Susanne Menge: Rede „Rechtes Netzwerk in der Polizei NRW muss auch in Niedersachsen Konsequenzen haben“ TOP 29

- Es gilt das gesprochene Wort -

Anrede,

zuallererst halten wir fest, dass die Polizei in diesem Land eine sehr gute Arbeit macht.

Ein Teil meiner Fraktion hat am Montag die Polizeiakademie in Nienburg besucht. Die Anforderungen sind hoch an Polizeivollzugsbeamt*innen:

Kriminal-, Rechts- und Sozialwissenschaften gehören ebenso zur Ausbildung wie die Stärkung der Demokratiekompetenz und ein differenziertes Kulturverständnis, um nur zwei Ausbildungsschwerpunkte herauszugreifen.

Im Rahmen des Programms „Polizeischutz für Demokratie“ können Freiwillige sich als „Strategiepat*innen für Demokratie“ qualifizieren.

Wozu soll es dann dennoch eine Studie geben?

Die Polizei bildet, genau wie alle Institutionen dieses Landes, den Querschnitt unserer Gesellschaft ab. Und innerhalb dieser Gesellschaft haben wir ein Problem mit erstarkendem Rechtsextremismus.

Zitat eines Polizeibeamten: „die Polizei macht Fehler, sie soll Fehler machen dürfen. Sie darf sie nur nicht vertuschen und kleinreden. Aber menschenfeindliche Ausfälle, gelebter Rassismus, der in Polizeigewalt mündet – das darf es nicht mehr geben.“

Das gesamte Ausmaß des rechten Polizei-Netzwerkes in Nordrhein-Westfalen ist bis heute nicht bekannt. Damit ist auch nicht bekannt, ob es Verbindungen in Nachbarländer wie z.B. nach Niedersachsen gibt.

Weder Schulen, Krankenhäuser oder die Parlamente sind davor gefeit, innerhalb ihrer Reihen Menschen zu haben, die sich offen gegen diesen Rechtsstaat und unsere Demokratie stellen. Diesen Institutionen sind übrigens Inspektionen, Strukturanalysen und Reformen keinesfalls fremd.

Rechtsextremismus bei der Polizei, einer schützenden Instanz, ist allerdings noch mal ein sehr besonderes Problem.

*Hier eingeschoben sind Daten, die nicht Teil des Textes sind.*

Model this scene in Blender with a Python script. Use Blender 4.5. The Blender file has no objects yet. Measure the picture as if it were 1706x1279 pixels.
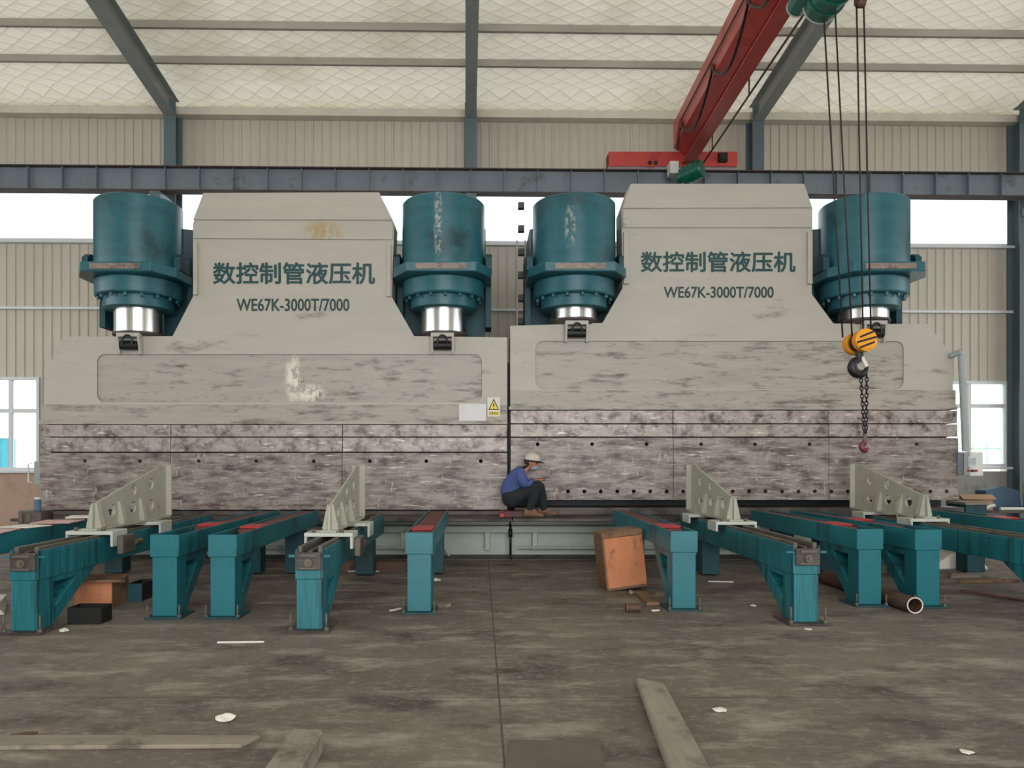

Alle hier im Hause dürften daher zumindest vermuten, dass sich trotz der hervorragenden Ausbildungsarbeit in Niedersachsen auch in unserer Polizei rechte Überzeugungen finden. Dies wird z.B. bestätigt durch die Antwort des Innenministeriums am 9. September 2019 auf die Frage meiner Fraktion, und das bestätigt außerdem der Auftritt eines niedersächsischen Kriminalhauptkommissars auf der Querdenker-Demo in Dortmund.

Es mag ein verschwindend geringer Teil sein, den ich hier nenne, aber weder Sie, noch ich, noch der Innenminister des Bundes oder die der Länder haben fundierte Erkenntnisse darüber, welche rechten Ecken es innerhalb der Polizei gibt. NRW, Hessen und Berlin – das waren doch alles Zufallsfunde, verehrte Damen und Herren.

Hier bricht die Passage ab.